I was the first subject in this experiment. When I experienced this slowing I found to my surprise that I could not overcome it—repeating the task did not make me faster. If I tried to go faster, I just started making errors when I was trying to give the same response to flower names and unpleasant words. This was a mind-opener.
About a month later, I modified the task by replacing the flowers and insects with the names of famous White and Black people. My thought was, if this works for flowers and insects, maybe we could use the same task to measure something that we had not yet begun to call implicit race attitudes. To my dismay, but also with some excitement, I discovered that the names of famous Black people were functioning much like the names of insects. I had a difficult time responding rapidly when I had to give the same response to famous Black people and to pleasant words. Shortly thereafter, I persuaded Mahzarin to start using this task in her lab at Yale.

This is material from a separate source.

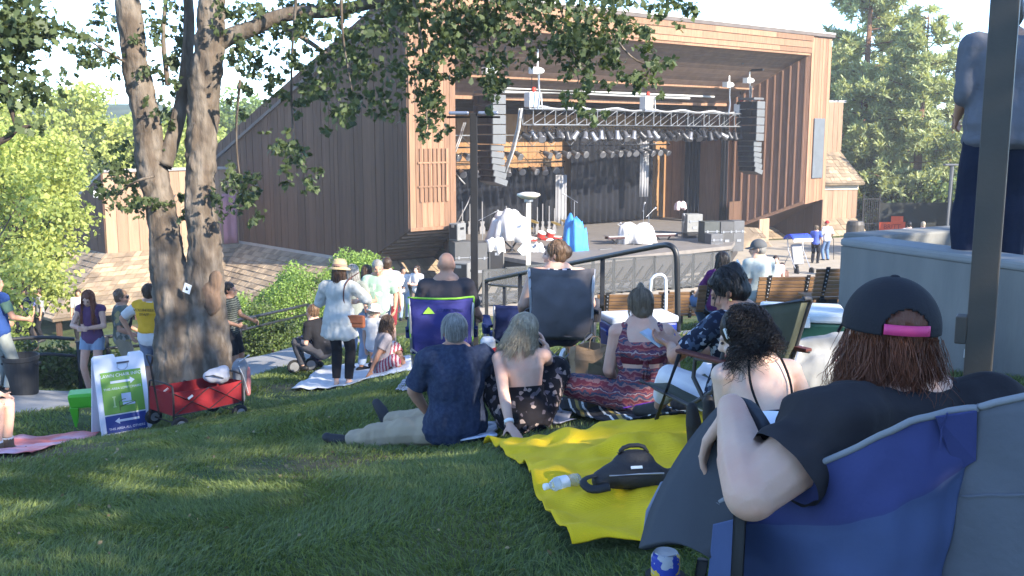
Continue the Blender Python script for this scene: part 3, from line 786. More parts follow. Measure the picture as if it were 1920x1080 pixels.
# ---- stage gear
def speaker_cab(label, u, v, Y, w, d, h, yaw=None, group=None, mat=None, extras=True):
    p = P(u, v, Y); t = thing('speaker_cabinet', label, 'speaker', p, FR if yaw is None else yaw, group)
    MB().box((0, 0, h / 2), (w, d, h)).build('case', mat or M('cab_grey', (.17, .17, .165), .7, .15, 3), t, bevel=.02)
    MB().box((0, -d / 2 - .012, h / 2), (w - .08, .02, h - .1)).build('grille', black, t)
    if extras:
        mb = MB(); mb.box((0, -d / 2 - .03, h * .85), (w * .3, .02, .1)); mb.build('badge', steel, t)
        mb = MB(); mb.box((w / 2 + .012, 0, h * .7), (.02, .2, .08)); mb.build('handle', black, t)
    return t
sg = 'grey speaker stack beside the left tower'
cabm = M('cab_light', (.075, .075, .074), .7, .15, 3)
def crate(name, label, u, v, Y, w, d, h, mat, yaw, cat, group=None):
    t = thing(name, label, cat, P(u, v, Y), yaw, group)
    MB().box((0, 0, h / 2), (w, d, h)).build('body', mat, t, bevel=.015)
    MB().box((0, -d / 2 - .008, h * .66), (w * .96, .016, .025)).build('edge_trim', steel, t); MB().box((0, -d / 2 - .012, h * .36), (.2, .02, .1)).build('handle', steel, t)
    for sx_ in (-.3, .3): MB().box((w * sx_, -d / 2 - .02, h * .66), (.07, .02, .1)).build('latch', steel, t)
    return t
crate('flight_case', 'tall grey flight case at the left edge of the speaker stack', 866, 536, 35.6, .75, .8, 1.65, cabm, R(20), 'case', sg)
crate('flight_case', 'grey flight case in the middle of the left speaker stack', 893, 536, 35.9, .6, .8, 1.62, cabm, R(20), 'case', sg)
crate('flight_case', 'grey flight case at the right of the left speaker stack', 909, 535, 36.3, .45, .8, 1.65, cabm, R(20), 'case', sg)
speaker_cab('black speaker facing left on top of the left stack', 858, 450, 35.7, .4, .5, .62, R(-35))
speaker_cab('black subwoofer at the front of the left stack', 868, 540, 34.9, .7, .6, .95, R(-25))
speaker_cab('dark speaker cabinet with two handles under a white sheet', 928, 519, 36.2, .56, .6, 1.05, R(15))
cloth_white = M('white_sheet', (.60, .585, .57), .9, .05, 4)
def draped(name, label, cat, p, size, mat, seed, lumps=5, drop=.4, group=None):
    """a sheet thrown over things: lumpy top, folds down the sides"""
    mb = MB(); rs = random.Random(seed); n = 40
    rows = []; prof = [(0.02, 1.0), (.35, 1.0), (.7, .95), (.93, .86), (1.0, .7), (1.03, .4), (1.08, 0.0)]
    ph = [rs.uniform(0, 6) for _ in range(4)]
    for r, h in prof:
        row = []
        for j in range(n + 1):
            a = 2 * math.pi * (j % n) / n
            w = 1 + (.07 + .20 * (1 - h)) * (math.sin(5 * a + ph[0]) + .7 * math.sin(9 * a + ph[1])) * .8 + .22 * noise.noise(V3(math.cos(a) * 1.5 + seed, math.sin(a) * 1.5, h * 1.2))
            sq = 1 / max(abs(math.cos(a)), abs(math.sin(a))) ** .6
            zz = h * size[2] * (1 + .22 * math.sin(2 * a + ph[2]) * r + .12 * math.sin(3 * a + ph[3]) * r + .3 * noise.noise(V3(math.cos(a) * r * 2.4, math.sin(a) * r * 2.4 + seed, 2))) - (1 - h) * drop * .25 * max(0, math.sin(4 * a + ph[3]))
            row.append(V3(math.cos(a) * r * size[0] / 2 * w * sq, math.sin(a) * r * size[1] / 2 * w * sq, zz))
        rows.append(row)
    mb.grid(rows); o = mb.build(name, mat, None, smooth=True, solid=.012); o.location = p
    tag(o, label, cat, group); return o
draped('white_sheet', 'white sheet folded over the dark speaker cabinet', 'sheet', P(927, 470, 36.2), (.62, .62, .42), cloth_white, 2)
draped('white_sheet', 'big white sheet covering the keyboard at left of the stage', 'sheet', P(957, 449, 37.6), (1.3, .8, 1.0), cloth_white, 5)
draped('white_sheet', 'white sheet over the keyboard at right of the stage', 'sheet', P(1192, 455, 40.5), (1.3, .7, .72), cloth_white, 9)
draped('tarpaulin', 'bright blue tarpaulin over equipment at centre stage', 'tarpaulin', P(1078, 486, 38.2), (.85, .8, 1.45), M('blue_tarp', (.06, .26, .62), .6, .12, 3), 12)
draped('white_sheet', 'crumpled grey plastic sheet beside the white lamp post', 'sheet', P(1008, 487, 37.8), (.5, .5, .6), M('plastic_sheet', (.5, .53, .56), .4, .1, 4), 14)
def keyboard(label, u, v, Y, w, yaw):
    t = thing('keyboard', label, 'keyboard', P(u, v, Y), yaw, 'keyboards on stage')
    MB().box((0, 0, .86), (w, .35, .1)).build('keyboard_body', M('key_dark', (.05, .02, .02), .5), t, bevel=.02)
    mb = MB(); mb.beam((-w * .35, -.1, 0), (w * .3, .1, .82), .05, .05); mb.beam((w * .35, -.1, 0), (-w * .3, .1, .82), .05, .05); mb.build('stand', black, t)
    mb = MB(); mb.box((0, -.08, .915), (w * .9, .16, .015)); mb.build('keys', white_paint, t)
keyboard('red sided keyboard partly under a white sheet at right', 1163, 484, 40.3, 1.3, R(20))
keyboard('keyboard under the big white sheet at left', 960, 487, 37.7, 1.3, R(35))
keyboard('dark keyboard at the right of the white sheet', 1245, 478, 42.0, 1.1, R(15))
def mic(label, u, v, Y, h, lean, yaw):
    t = thing('microphone_stand', label, 'microphone stand', P(u, v, Y), yaw, 'microphone stands on stage')
    mb = MB(); mb.tube([(0, 0, 0), (0, 0, h)], .015, 6); mb.build('pole', steel, t)
    mb = MB()
    for k in range(3): a = k * 2.094; mb.tube([(0, 0, .15), (.3 * math.cos(a), .3 * math.sin(a), .01)], .014, 5)
    mb.build('tripod', black, t)
    mb = MB(); mb.tube([(-.15, 0, h - .05), (lean, 0, h + .25)], .012, 6); mb.build('boom', steel, t)
    mb = MB(); mb.tube([(lean, 0, h + .25), (lean + .1, 0, h + .29)], .03, 8); mb.ell((lean + .12, 0, h + .3), (.045, .045, .045)); mb.build('microphone', M('mic_grey', (.3, .3, .3), .4), t)
mic('microphone on a boom reaching over the right keyboard', 1188, 482, 40.0, 1.1, -.7, R(10))
mic('tall microphone stand behind the right keyboard', 1215, 478, 42, 1.7, .3, R(40))
mic('microphone stand left of the blue tarpaulin', 960, 489, 37.2, 1.2, .5, R(-20))
mic('microphone stand at the back by the grey strip', 1205, 476, 42.5, 1.9, .1, R(70))
mic('microphone stand before the black drape', 1076, 480, 39.5, 2.2, .35, R(200))
mic('microphone stand at the right with a pale cover', 1279, 479, 42.6, 1.5, -.2, R(100))
mic('microphone stand left of the drums', 905, 489, 37.4, 1.6, .5, R(20))
draped('mic_cover', 'pale pink cloth over a microphone at the right', 'cloth', P(1276, 390, 42.6), (.4, .3, .25), M('pale_pink_cloth', (.7, .5, .47), .9), 3)
def drum_kit(u, v, Y):
    t = thing('drum_kit', 'red and chrome drum kit at the back of the stage', 'drum kit', P(u, v, Y), FR)
    red = M('drum_red', (.45, .04, .03), .35, .1, 4); skin_ = M('drum_skin', (.7, .66, .6), .6)
    def drum(c, r, h, rot, name='drum'):
        d = MB().lathe([(r, -h / 2), (r, h / 2)], c, 20, rot=rot).build(name, red, t, smooth=False)
        MB().lathe([(r * 1.01, h / 2 - .01), (r * 1.03, h / 2 + .012), (.01, h / 2 + .014)], c, 20, rot=rot).build('drum_head', skin_, d)
    drum((0, 0, .32), .32, .4, (R(90), 0, 0)); drum((-.3, 0, .8), .17, .2, (R(25), 0, 0)); drum((.2, 0, .8), .18, .22, (R(25), 0, 0)); drum((.65, .1, .45), .22, .4, (0, 0, 0)); drum((-.7, .1, .6), .18, .16, (R(10), 0, 0)); drum((-1.2, .1, .5), .22, .3, (R(60), 0, 0)); drum((1.2, 0, .5), .22, .3, (R(60), 0, 0))
    for x, y, z in ((-.9, .2, 1.15), (.8, .3, 1.2), (-.4, .4, 1.35), (1.3, .2, 1.25)):
        MB().lathe([(.01, .03), (.06, .02), (.24, 0), (.24, -.004)], (x, y, z), 20, rot=(R(20), R(8), 0)).build('cymbal', M('brass', (.55, .38, .12), .3, .05, 4, metal=.8), t)
        MB().tube([(x, y, 0), (x, y, z)], .014, 6).build('cymbal_stand', steel, t)
drum_kit(1025, 474, 42.0)
for k, (u, h_, w_) in enumerate([(905, 1.5, .3), (950, 1.3, .25), (1008, 1.25, .22), (1018, 1.4, .2), (1030, 1.3, .2), (1040, 1.2, .22), (868, 1.5, .25), (882, 1.4, .25)]):
    t = thing('guitar', 'guitar number in a pale row standing before the drape'.replace('number in', 'in'), 'guitar', P(u, 440, 44.5), FR, 'pale guitars racked at the back of the stage')
    MB().prism([(-w_ / 2, 0, 0), (w_ / 2, 0, 0), (w_ * .55, 0, .3), (w_ * .3, 0, .42), (w_ * .45, 0, .6), (-w_ * .45, 0, .6), (-w_ * .3, 0, .42), (-w_ * .55, 0, .3)], (0, .08, 0)).build('guitar_body', M('guitar_pale', (.17, .165, .165), .5, .1, 5), t, bevel=.02)
    MB().box((0, .03, .6 + (h_ - .6) / 2), (.05, .03, h_ - .6)).build('neck', M('guitar_pale', (.35, .34, .34)), t)
ag = 'grey amplifier cabinets at the right of the stage'
crate('amplifier', 'low grey amplifier in the front of the right hand row', 1338, 470, 40.6, .55, .6, .72, grey_paint, R(15), 'amplifier', ag)
crate('amplifier', 'wide dark amplifier cabinet at left of the right hand row', 1328, 468, 41.2, .7, .6, 1.2, M('amp_dark', (.06, .065, .06), .7), R(15), 'amplifier', ag)
crate('amplifier', 'tall grey amplifier cabinet in the right hand row', 1356, 470, 41.4, .6, .6, 1.25, cabm, R(15), 'amplifier', ag)
crate('amplifier', 'narrow dark cabinet at the right end of the amplifier row', 1378, 470, 41.8, .5, .6, 1.3, grey_paint, R(15), 'amplifier', ag)
crate('amplifier', 'black box with a pale front on top of a dark base', 1297, 440, 44.5, .75, .6, .95, M('amp_pale', (.2, .2, .19), .7), R(15), 'amplifier', ag)
crate('amplifier', 'low black box below the pale fronted box', 1300, 470, 43.0, .9, .6, .8, black, R(15), 'amplifier', ag)
md = thing('stage_monitor', 'small pale diamond tilted monitor board on the stage edge', 'monitor', P(985, 487, 36.7), R(30))
MB().box((0, 0, .38), (.5, .04, .5), (0, R(45), 0)).build('panel', M('pale_board', (.45, .52, .52), .6), md); MB().tube([(0, .1, 0), (0, .02, .4)], .03, 6).build('stand', black, md)
for k, (u, v, Y) in enumerate([(1150, 470, 39.5), (1215, 476, 41.0)]):
    crate('riser', 'pale low riser on the stage ' + ('at the centre' if k == 0 else 'under the dark keyboard'), u, v, Y, 2.6, 1.0, .16, M('riser_white', (.42, .39, .35), .8), R(30), 'riser', 'stage risers')
# microphone leads and small stage clutter
for k, (u, v, Y, lab) in enumerate([(1020, 492, 37.2, 'left of the tarpaulin'), (1130, 480, 38.6, 'right of the tarpaulin'), (1180, 486, 38.8, 'below the right keyboard')]):
    t = thing('floor_wedge', 'small dark floor wedge monitor ' + lab, 'monitor', P(u, v, Y), R(30 + 180), 'floor wedges along the stage front')
    MB().prism([(-.3, -.2, 0), (-.3, .25, 0), (-.3, .2, .32), (-.3, -.12, .14)], (.6, 0, 0)).build('case', grey_paint, t, bevel=.01)
    MB().prism([(-.26, -.14, .15), (-.26, .17, .315), (-.26, .17, .325), (-.26, -.14, .165)], (.52, 0, 0)).build('grille', black, t)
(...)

One of the students whom she brought along on this work was [Situationist contributor] Brian Nosek, who ever since has been a very important collaborator in this research.
BANAJI: What is remarkable about this test, which is called the Implicit Association Test—the IAT—is that it allows you to be a subject in your own experiment. Most scientists do not have the remarkable experience of being the object of study in their own research.
If you are a physicist, you cannot be the material object that you are studying. If you are a psychologist, you cannot be the subject because you know the hypothesis. But when you study the unconscious aspects of the mind, you can! You can have the experience of having your hand NOT do what your mind is willing it to do. That may be part of the appeal of the test.
How does the test work? Well, I intend to associate white with good as quickly as I associate black with good—that is my conscious goal—but I fail to do that. [See brief video above for quick summary of how IAT works.] It has to be fascinating to anybody to discover that they cannot do something simple that they will themselves to do. When we failed our own tests, we decided that this was of course for the scientific journals, but also for wider access. When in 1998 we decided that this was probably worth sharing with a wider audience than our own students, we asked, What would Galileo do, and we put it on the web.
We were stunned that within the first month with no advertising on our part, just media coverage — we had 40,000 completed tests. We had clearly struck a chord or a nerve (depending on the participant’s response!).
The test is unusual in that it provokes a reaction of surprise, even astonishment. It is both a tool to understand what goes on invisibly in our minds but it is also a catalyst for insight. And once it has suggested to us and we may contain the views of multitudes, we can ask “Am I leading my life the way I want to?” It is a unique test in that regard.